Credo sia chiaro che, vista la lentezza della politica italiana, se la riforma sarà bocciata ci vorrà molto tempo prima che qualcosa di diverso si rimetta in moto. Come è altrettanto chiaro che questa revisione costituzionale non porterà a una dittatura dell’esecutivo azzerando il bilanciamento tra i poteri dello Stato. Sull’altro fronte c’è chi afferma che senza il «Sì» il Paese si paralizzerà: dal 4 dicembre ogni riforma diventerà impossibile. Un «giudizio di Dio» sul destino dell’Italia. Autorevoli personalità del giornalismo e dell’establishment internazionale hanno avallato una tesi così spericolata.

Anche in questo caso la battaglia di fazione oscura i fatti e la ragionevolezza. Con la Costituzione del dopoguerra abbiamo affrontato la ricostruzione, accompagnato il boom economico degli Anni 60, affrontato l’impresa dell’entrata nell’euro. Sono state votate leggi importanti che hanno cambiato nel profondo la nostra società. Certamente la vittoria del «No» impedirebbe una migliore divisione dei poteri tra Stato e Regioni. Ma l’assenza o il rinvio di riforme decisive (su tasse, burocrazia, tempi e modi della giustizia, ricerca, investimenti sulla formazione) pesano certamente di più nella mancata modernizzazione dell’Italia.

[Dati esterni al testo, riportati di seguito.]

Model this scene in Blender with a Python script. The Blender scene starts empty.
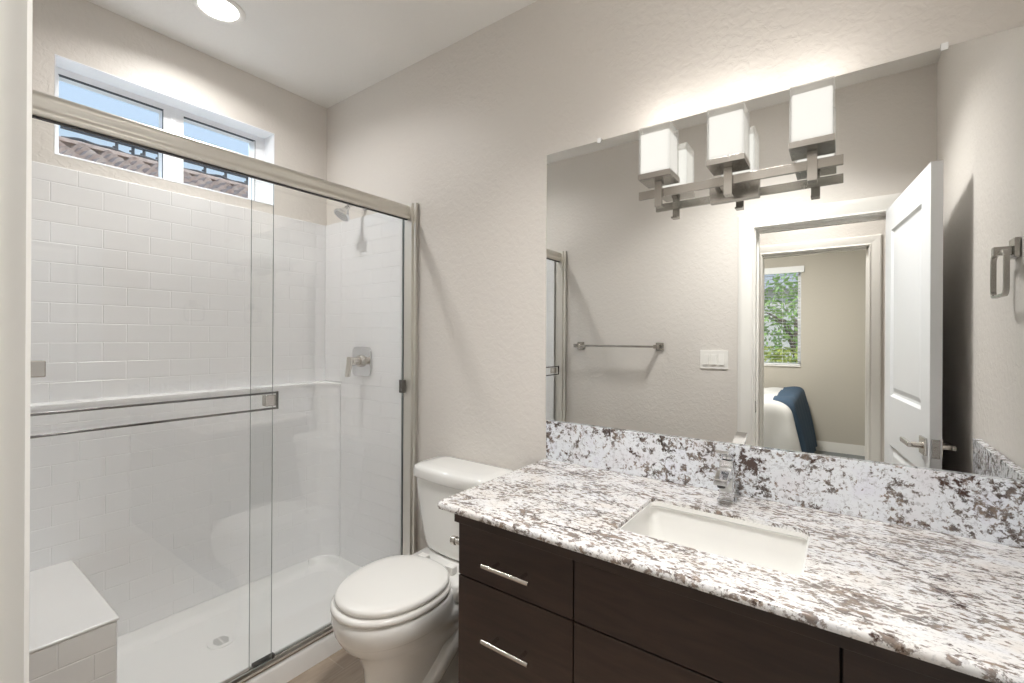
import bpy, bmesh, math, random
from mathutils import Vector, Matrix
random.seed(7)
S = bpy.context.scene
COL = S.collection
PI = math.pi

# ------------------------------------------------------------------ camera
F_PX = 455.1
AL = math.radians(36.0); ROLL = math.radians(0.3)
ca, sa = math.cos(AL), math.sin(AL)
Rv = Vector((ca, sa, 0)); Fv = Vector((-sa, ca, 0)); Uv = Vector((0, 0, 1))
Rr = Rv * math.cos(ROLL) + Uv * math.sin(ROLL)
Ur = Uv * math.cos(ROLL) - Rv * math.sin(ROLL)
cam_d = bpy.data.cameras.new('camera')
cam = bpy.data.objects.new('camera', cam_d); COL.objects.link(cam)
M = Matrix.Identity(4)
for i in range(3):
    M[i][0] = Rr[i]; M[i][1] = Ur[i]; M[i][2] = -Fv[i]
M[0][3], M[1][3], M[2][3] = 0.0, -1.56, 1.36
cam.matrix_world = M
cam_d.sensor_width = 36.0
cam_d.lens = 36.0 * F_PX / 1024
cam_d.shift_y = -(341.5 - 338.4) / 1024
cam_d.clip_start = 0.01; cam_d.clip_end = 200
S.camera = cam

# ------------------------------------------------------------------ world, exposure
w = bpy.data.worlds.new('sky'); S.world = w; w.use_nodes = True
nt = w.node_tree; nt.nodes.clear()
wo = nt.nodes.new('ShaderNodeOutputWorld'); bg = nt.nodes.new('ShaderNodeBackground')
tc = nt.nodes.new('ShaderNodeTexCoord'); sx = nt.nodes.new('ShaderNodeSeparateXYZ')
cr = nt.nodes.new('ShaderNodeValToRGB')
cr.color_ramp.elements[0].position = 0.0; cr.color_ramp.elements[0].color = (0.52, 0.61, 0.69, 1)
cr.color_ramp.elements[1].position = 0.6; cr.color_ramp.elements[1].color = (0.32, 0.46, 0.66, 1)
nt.links.new(tc.outputs['Generated'], sx.inputs[0]); nt.links.new(sx.outputs['Z'], cr.inputs[0])
nt.links.new(cr.outputs[0], bg.inputs['Color']); bg.inputs['Strength'].default_value = 1.3
nt.links.new(bg.outputs[0], wo.inputs[0])
sun_d = bpy.data.lights.new('sun', 'SUN'); sun_d.energy = 3.2; sun_d.angle = math.radians(2)
sun_d.color = (1.0, 0.95, 0.88)
sun = bpy.data.objects.new('sun', sun_d); COL.objects.link(sun)
sun.rotation_euler = Vector((-.30, -.66, -.69)).to_track_quat('-Z', 'Y').to_euler()   # from the north-east side, high: never enters the rooms
S.view_settings.view_transform = 'Standard'; S.view_settings.look = 'None'
S.view_settings.gamma = 1.0; S.view_settings.use_curve_mapping = False
S.view_settings.exposure = 0.25
cy = S.cycles
cy.max_bounces = 14; cy.diffuse_bounces = 6; cy.glossy_bounces = 8; cy.transmission_bounces = 8
cy.transparent_max_bounces = 24; cy.use_denoising = True
cy.caustics_reflective = False; cy.caustics_refractive = False
cy.sample_clamp_indirect = 6.0

def point_lamp(name, loc, energy, color, size=0.1, kind='AREA', rot=(0, 0, 0)):
    d = bpy.data.lights.new(name, kind); d.energy = energy; d.color = color
    if kind == 'AREA': d.shape = 'DISK'; d.size = size
    else: d.shadow_soft_size = size
    o = bpy.data.objects.new(name, d); COL.objects.link(o); o.location = loc; o.rotation_euler = rot
    return o
WARM = (1.0, 0.95, 0.89)
SH_CAN = (-2.125, -0.742); RM_FILL = (-0.35, -0.90)
LAMPS = dict(shower=6.4, room=14.5, hall=9.0, bed=50.0, vanity=0.32)
point_lamp('shower_can_lamp', (SH_CAN[0], SH_CAN[1], 2.712), LAMPS['shower'], (1, .985, .96), .14).data.spread = math.radians(155)
point_lamp('room_fill_lamp', (RM_FILL[0], RM_FILL[1], 2.66), LAMPS['room'], (1, .985, .96), .28).data.spread = math.radians(128)  # added fill for the bathroom, kept out of view
point_lamp('window_fill_lamp', (-3.5, -.74, 3.45), 85.0, (.80, .90, 1.0), .9, rot=(0, math.radians(-38), 0))  # added lamp outside, above the view, strengthening the sky light in the shower
point_lamp('hall_fill_lamp', (-0.25, -2.1, 2.66), LAMPS['hall'], (1, .97, .93), .25)  # added unseen lamp that brightens the hall
point_lamp('bedroom_fill_lamp', (-0.9, -3.6, 2.64), LAMPS['bed'], (1, .97, .92), .35)  # added unseen lamp, lifts the bedroom in the mirror

# ------------------------------------------------------------------ materials
def s2l(c):
    return tuple((x / 255 / 12.92 if x / 255 <= 0.04045 else ((x / 255 + 0.055) / 1.055) ** 2.4) for x in c) + (1,)
def newmat(name):
    m = bpy.data.materials.new(name); m.use_nodes = True
    return m, m.node_tree, m.node_tree.nodes['Principled BSDF']
def N(nt, t, **kw):
    n = nt.nodes.new(t)
    for k, v in kw.items(): setattr(n, k, v)
    return n
def ocoord(nt, scale=(1, 1, 1), rot=(0, 0, 0)):
    t = N(nt, 'ShaderNodeTexCoord'); mp = N(nt, 'ShaderNodeMapping')
    mp.inputs['Scale'].default_value = scale; mp.inputs['Rotation'].default_value = rot
    nt.links.new(t.outputs['Object'], mp.inputs[0]); return mp.outputs[0]
def noise(nt, vec, scale, detail=2, rough=.5, dist=0):
    n = N(nt, 'ShaderNodeTexNoise'); n.inputs['Scale'].default_value = scale
    n.inputs['Detail'].default_value = detail; n.inputs['Roughness'].default_value = rough
    n.inputs['Distortion'].default_value = dist
    nt.links.new(vec, n.inputs['Vector']); return n.outputs['Fac']
def ramp(nt, fac, stops, interp='LINEAR'):
    r = N(nt, 'ShaderNodeValToRGB'); e = r.color_ramp; e.interpolation = interp
    while len(e.elements) < len(stops): e.elements.new(0.5)
    for el, (p, c) in zip(e.elements, stops): el.position = p; el.color = c if len(c) == 4 else c + (1,)
    nt.links.new(fac, r.inputs[0]); return r.outputs[0]
def bump(nt, h, strength, dist, b):
    n = N(nt, 'ShaderNodeBump'); n.inputs['Strength'].default_value = strength; n.inputs['Distance'].default_value = dist
    nt.links.new(h, n.inputs['Height']); nt.links.new(n.outputs[0], b.inputs['Normal']); return n
def mixc(nt, fac, a, b):
    n = N(nt, 'ShaderNodeMix', data_type='RGBA')
    if isinstance(fac, (int, float)): n.inputs[0].default_value = fac
    else: nt.links.new(fac, n.inputs[0])
    for i, v in ((6, a), (7, b)):
        if isinstance(v, tuple): n.inputs[i].default_value = v
        else: nt.links.new(v, n.inputs[i])
    return n.outputs[2]
def plain(name, rgb, rough=.5, metal=0, spec=.5, coat=0, lin=False):
    m, nt, b = newmat(name)
    b.inputs['Base Color'].default_value = (rgb + (1,)) if lin else s2l(rgb)
    b.inputs['Roughness'].default_value = rough; b.inputs['Metallic'].default_value = metal
    b.inputs['Specular IOR Level'].default_value = spec; b.inputs['Coat Weight'].default_value = coat
    b.inputs['Coat Roughness'].default_value = .05
    # faint unevenness so no surface is perfectly uniform
    v = ocoord(nt); f = noise(nt, v, 14, 3)
    mr = N(nt, 'ShaderNodeMapRange'); mr.inputs[3].default_value = max(0, rough - .03); mr.inputs[4].default_value = min(1, rough + .03)
    nt.links.new(f, mr.inputs[0]); nt.links.new(mr.outputs[0], b.inputs['Roughness'])
    return m
def wall_mat(name, rgb, tex=.35, rough=.45):
    m, nt, b = newmat(name); b.inputs['Base Color'].default_value = s2l(rgb); b.inputs['Roughness'].default_value = rough
    b.inputs['Specular IOR Level'].default_value = .35
    v = ocoord(nt)
    f = noise(nt, v, 42, 3, .55, .6); g = ramp(nt, f, [(.40, (0, 0, 0)), (.62, (1, 1, 1))])
    bump(nt, g, tex, .0035, b); return m
def emit(name, rgb, s):
    m = bpy.data.materials.new(name); m.use_nodes = True; nt = m.node_tree; nt.nodes.clear()
    o = N(nt, 'ShaderNodeOutputMaterial'); e = N(nt, 'ShaderNodeEmission'); e.inputs[0].default_value = rgb + (1,); e.inputs[1].default_value = s
    nt.links.new(e.outputs[0], o.inputs[0]); return m
def glass_mat(name, tint=(.988, .992, .99), f0=.045):
    m = bpy.data.materials.new(name); m.use_nodes = True; nt = m.node_tree; nt.nodes.clear()
    o = N(nt, 'ShaderNodeOutputMaterial'); tr = N(nt, 'ShaderNodeBsdfTransparent'); gl = N(nt, 'ShaderNodeBsdfGlossy')
    tr.inputs[0].default_value = tint + (1,); gl.inputs['Roughness'].default_value = 0.0; gl.inputs[0].default_value = (1, 1, 1, 1)
    ge = N(nt, 'ShaderNodeNewGeometry'); dp = N(nt, 'ShaderNodeVectorMath', operation='DOT_PRODUCT')
    nt.links.new(ge.outputs['Normal'], dp.inputs[0]); nt.links.new(ge.outputs['Incoming'], dp.inputs[1])
    ab = N(nt, 'ShaderNodeMath', operation='ABSOLUTE'); nt.links.new(dp.outputs['Value'], ab.inputs[0])
    su = N(nt, 'ShaderNodeMath', operation='SUBTRACT'); su.inputs[0].default_value = 1; nt.links.new(ab.outputs[0], su.inputs[1])
    pw = N(nt, 'ShaderNodeMath', operation='POWER'); pw.inputs[1].default_value = 5; nt.links.new(su.outputs[0], pw.inputs[0])
    ma = N(nt, 'ShaderNodeMath', operation='MULTIPLY_ADD'); ma.inputs[1].default_value = 1 - f0; ma.inputs[2].default_value = f0
    nt.links.new(pw.outputs[0], ma.inputs[0])
    mx = N(nt, 'ShaderNodeMixShader'); nt.links.new(ma.outputs[0], mx.inputs[0]); nt.links.new(tr.outputs[0], mx.inputs[1]); nt.links.new(gl.outputs[0], mx.inputs[2])
    nt.links.new(mx.outputs[0], o.inputs[0]); return m
def brick_acrylic(name, axis):
    """moulded running-bond tile pattern; axis 'x' = wall facing x, 'y' = wall facing y"""
    m, nt, b = newmat(name); b.inputs['Base Color'].default_value = s2l((231, 231, 232)); b.inputs['Roughness'].default_value = .13
    b.inputs['Specular IOR Level'].default_value = .5; b.inputs['Coat Weight'].default_value = .25
    t = N(nt, 'ShaderNodeTexCoord'); s = N(nt, 'ShaderNodeSeparateXYZ'); c = N(nt, 'ShaderNodeCombineXYZ')
    nt.links.new(t.outputs['Object'], s.inputs[0])
    nt.links.new(s.outputs['Y' if axis == 'x' else 'X'], c.inputs[0]); nt.links.new(s.outputs['Z'], c.inputs[1])
    br = N(nt, 'ShaderNodeTexBrick'); nt.links.new(c.outputs[0], br.inputs['Vector'])
    br.inputs['Scale'].default_value = 1; br.inputs['Brick Width'].default_value = .158; br.inputs['Row Height'].default_value = .0785
    br.inputs['Mortar Size'].default_value = .0026; br.inputs['Mortar Smooth'].default_value = .7
    br.offset = .5
    inv = N(nt, 'ShaderNodeMath', operation='SUBTRACT'); inv.inputs[0].default_value = 1; nt.links.new(br.outputs['Fac'], inv.inputs[1])
    bump(nt, inv.outputs[0], .65, .0022, b)
    nt.links.new(mixc(nt, br.outputs['Fac'], s2l((238, 238, 239)), s2l((244, 244, 245))), b.inputs['Base Color']); return m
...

Allora la speranza, a questo punto flebile, è che i cinquanta giorni di campagna referendaria siano utilizzati per spiegare e comprendere meglio su che cosa andiamo a votare. Togliendo dal campo argomenti apocalittici che infiammano le platee ma creano danni all’immagine del Paese. E permettono, tra l’altro, a qualche speculatore di guadagnare su mercati in costante fibrillazione. Dopo il 4 dicembre non arriverà la dittatura e non ci sarà la fine del mondo. Gli italiani devono giudicare una riforma, punto. Il «Corriere» continuerà a fare la sua parte per aiutare i lettori a decidere con libertà e consapevolezza.